Curious? So was Sawyer. He took the fragment to Facebook, where amateur archaeologists all but cheered. Yet confirmation required an expert eye.
Why this broken Clovis base counts as a once‑in‑a‑generation coastal discovery
Alan Slade, lithic analyst at the Texas Archaeological Research Laboratory, examined photos and agreed: the piece is almost certainly a fluted Clovis point fashioned 13,300–12,700 years ago. Rarity is the headline here; Clovis points turn up infrequently even on formal digs, and coastal examples on the upper Texas Gulf are scarcer still—the last well‑documented Galveston County specimen surfaced in 1987.
Why the excitement? That slender flute along the point’s center is hall‑of‑fame technology. It helped early hunters haft the blade to a spear shaft, spreading across the Lower 48 in a prehistoric blink.
Detail | Number or note |
---|---|
Documented statewide finds | ≈1,250 |
Jefferson County coastal finds | 150+ |
Galveston County coastal finds | 2 (including Sawyer’s) |
Typical age range | 13,300–12,700 years |
The fragment’s dark‑blue core and tan patina hint it rested in sandy gravel until waves rolled it ashore, perhaps after last winter’s storms. Edges show recent breakage, but the ears were dinged in antiquity—likely during repeated sharpening long ago.

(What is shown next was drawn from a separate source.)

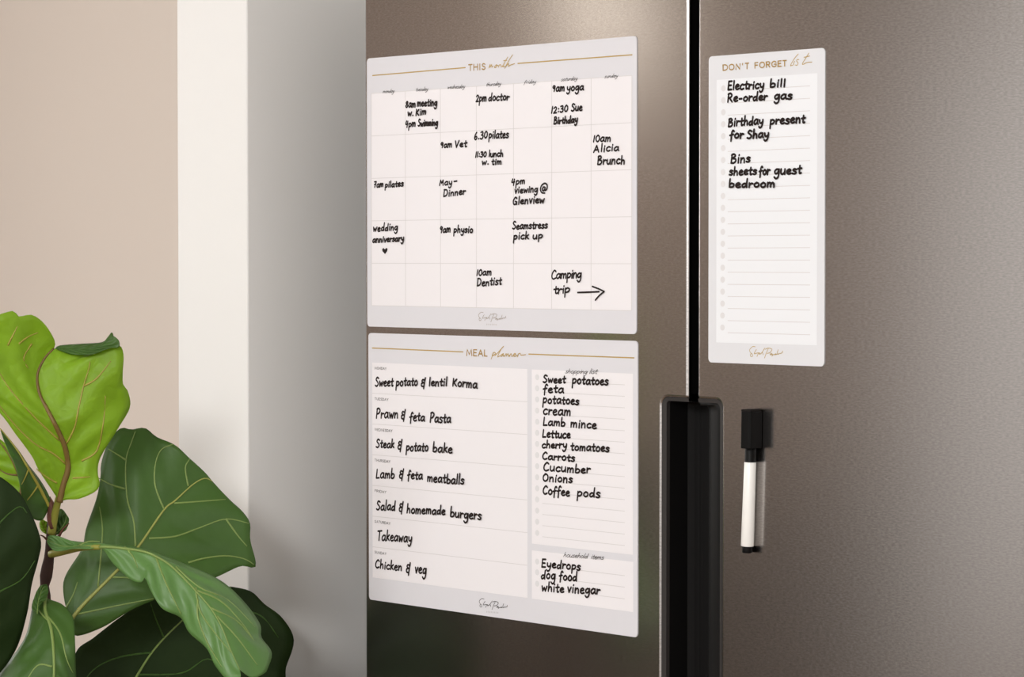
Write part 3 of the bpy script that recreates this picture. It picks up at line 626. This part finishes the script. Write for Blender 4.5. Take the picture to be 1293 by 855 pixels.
lst.strokes('heading', traced([
    [(998,76),(960,120),(925,176),(908,212),(932,206)], [(957,160),(942,190),(946,204)], [(1006,142),(988,140),(980,158),(996,180),(986,206),(966,204)], [(1122,66),(1082,130),(1048,188),(1060,196),(1098,176),(1158,170)], [(1066,114),(1132,100)]], 900, 60, 9.236), .00075, 3, M['gold'], 'gold script reading list')
signature(lst, 946.6, 446.6, 988.5, 447, M['gold'], .0006)
for label, ws in [
 ('Electricy bill', [('Electricy', 919, 113.5, 965, 111.4, 6.4), ('bill', 972.4, 110.2, 992.4, 109, 5.6)]),
 ('Re-order gas', [('Re-order', 918.6, 128.8, 969.2, 126, 6), ('gas', 977.8, 126, 1000.8, 125, 6.6)]),
 ('Birthday present for Shay', [('Birthday', 919.6, 159.6, 964, 156.4, 6.2), ('present', 972.4, 157.2, 1017.2, 154.6, 6.4), ('for', 922, 175.2, 939.4, 174, 6.4), ('Shay', 944, 174.8, 971.6, 173, 6)]),
 ('Bins', [('Bins', 922.8, 205.6, 947.6, 204.6, 6.6)]),
 ('sheets for guest bedroom', [('sheets', 920.8, 221, 955.8, 220.2, 6.2), ('for', 958.8, 221, 972.4, 220.4, 6.4), ('guest', 977.8, 220.2, 1012.6, 219, 6.6), ('bedroom', 920.8, 236.6, 979.4, 236.2, 6)]),
]:
    lst.write(ws, INK + .0001, 'black handwriting reading ' + label)

# ------------------------------------------------------------------ dry-erase marker on the right door
mk = thing('whiteboard_marker', 'white barrelled dry erase marker with black magnetic cap stuck upright on the right door', 'marker', (0, 0, 0))
NA = 0.0066
def mp(x, y): X, Z = on_door(x, y, NA); return Vector((X, -NA, Z))
top, bot = mp(947.3, 583.5), mp(943.7, 689.7)
ax = (bot - top).normalized(); Lb = (bot - top).length
lathe('barrel', [(0, .0054), (.0005, .0057), (Lb - .0006, .0063), (Lb, .0060)], top, bot, M['marker_white'], mk)
lathe('end_plug', [(0, .0050), (.006, .0049), (.0064, .0045)], bot, bot + ax * .01, M['marker_black'], mk)
neck0 = mp(947.6, 563)
lathe('collar', [(0, .0053), (Lb * 0 + (top - neck0).length - .001, .0053), ((top - neck0).length, .0056)], neck0, top, M['marker_black'], mk)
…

How to report a possible Clovis point and help Texas archaeologists
Thinking, “Could I spot one of these?” First, keep your eyes on shell banks after high tide. If a fluted tool pops out, follow these steps:
- Photograph the object in place.
- Note the GPS location or nearest landmark.
- Contact a local museum, historical commission, or the Texas Archaeological Research Laboratory.
- Avoid further damage—do not clean or glue pieces together.
Remember, artifacts belong to history before they belong to us. Slade’s statewide survey depends on responsible reporting, and each new point refines the map of early human movement across the Gulf shelf.
Sawyer’s sharp eye reminds every beach stroller that the past still washes up with the tide. Whether the missing half of his point lies buried nearby or offshore, the discovery pushes the clock of coastal Texas back more than 12 millennia—and invites the rest of us to look down, just in case.